In ogni caso, anche laddove il giudice ritenga di adottare criteri risarcitori, tale circostanza non muterebbe la ratio della riparazione che continuerebbe a conservare natura indennitaria e a rappresentare, per chi sia stato ingiustamente condannato o privato della libertà personale, il diritto a un adeguato ristoro di carattere patrimoniale, il cui contenuto non è costituito dalla somma aritmetica delle diverse voci di danno ma dalla corresponsione di una somma compensativa che tenga conto non solo di componenti patrimoniali, più facilmente ma non necessariamente quantificabili nel loro esatto ammontare con criteri risarcitori, ma altresì di componenti non patrimoniali, più difficilmente quantificabili con il ricorso a criteri di tipo risarcitorio.
Del resto, la possibilità di utilizzare anche criteri di tipo risarcitorio nella quantificazione della riparazione non esclude la possibilità che il giudice utilizzi nella liquidazione dell’indennizzo un criterio esclusivamente equitativo, basato su parametri logici, razionali e trasparenti.
Tali considerazioni portano a ritenere che sia l’istituto della riparazione per ingiusta detenzione che l’istituto della riparazione per errore giudiziario non siano riconducibili all’ambito applicativo dell’articolo 6, comma 2, del Testo unico delle imposte sui redditi di cui al decreto del Presidente della Repubblica 22 dicembre 1986, n. 917 (Tuir), secondo cui i proventi conseguiti in sostituzione di redditi e le indennità conseguite a titolo di risarcimenti di danni consistenti nella perdita di redditi costituiscono redditi della stessa categoria di quelli sostituiti o perduti.
Si ritiene, in proposito, condivisibile il parere dell’Avvocatura Generale dello Stato del 28 novembre 2005, n. 158901, in cui, con particolare riferimento all’istituto della riparazione per ingiusta detenzione, è stato affermato che l’equa riparazione di cui all’articolo 314 del c.p.p. costituisce concetto del tutto divaricato dal risarcimento del danno, in quanto non mira alla refusione dei danni materiali intesi come diminuzione patrimoniale o lucro cessante, bensì, con il limite massimo normativamente previsto, alla corresponsione di una somma che, tenuto conto della durata della custodia cautelare, compensi l’interessato delle conseguenze penali, di natura morale, patrimoniale, fisica e psichica dalla stessa custodia provocate.
Rappresentando sostanzialmente “il prezzo della libertà”, la misura di tale riparazione muove necessariamente dall’apprezzamento della durata dell’ingiusta detenzione ma il dato aritmetico derivante dalla correlazione tra la durata della privazione della libertà e la somma erogabile può subire aggiustamenti, in più o in meno, in relazione alla valutazione di circostanze accessorie sia di carattere obiettivo che soggettive, purché inerenti a valori effettivamente e socialmente apprezzabili.

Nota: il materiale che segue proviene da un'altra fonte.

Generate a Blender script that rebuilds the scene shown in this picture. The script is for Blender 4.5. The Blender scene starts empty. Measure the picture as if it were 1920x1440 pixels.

L’Avvocatura generale dello Stato ha quindi concluso che tale indennizzo non può essere ricondotto all’ambito applicativo dell’articolo 6 del Tuir, posto che non ha alcuna funzione risarcitoria, di possibile correlazione ad eventuali vicende reddituali, condizioni queste che soltanto comportano l’operatività della ripresa fiscale, a nulla rilevando la circostanza che il giudicante nella concessione della provvidenza abbia ritenuto di dover tener conto anche del pregiudizio subito dall’interessato per la mancata retribuzione dell’attività lavorativa.
Le medesime conclusioni si applicano anche all’istituto della riparazione dell’errore giudiziario, posto che, come ampiamente riferito, il relativo ristoro, nonostante la possibilità che il giudice faccia ricorso anche a criteri risarcitori per la sua quantificazione, mantiene la connotazione complessiva di indennità.
Peraltro, una difforme interpretazione comporterebbe un’ingiustificata disparità di trattamento, ai fini fiscali, fra le ipotesi in cui l’autorità giudiziaria, anche utilizzando criteri risarcitori, riesca a quantificare esattamente l’eventuale danno da lucro cessante e quelle in cui l’autorità giudiziaria, utilizzando criteri esclusivamente equitativi, non giunga a una puntuale quantificazione del danno da lucro cessante, nonché quelle, prese in considerazione dalla disciplina della riparazione per l’errore giudiziario (articolo 643, comma 2, del c.p.p.), in cui l’interessato abbia ottenuto, in alternativa alla somma di denaro, la costituzione di una rendita vitalizia ovvero il ricovero in un istituto a spese dello Stato, ipotesi nelle quali parimenti risulterebbe estremamente difficoltoso “isolare” la parte corrispondente all’eventuale danno da lucro cessante.
Conclusivamente, è possibile affermare che le somme erogate dall’Istante in esecuzione di pronunce di riparazione pecuniaria per ingiusta detenzione e per errore giudiziario non siano fiscalmente rilevanti.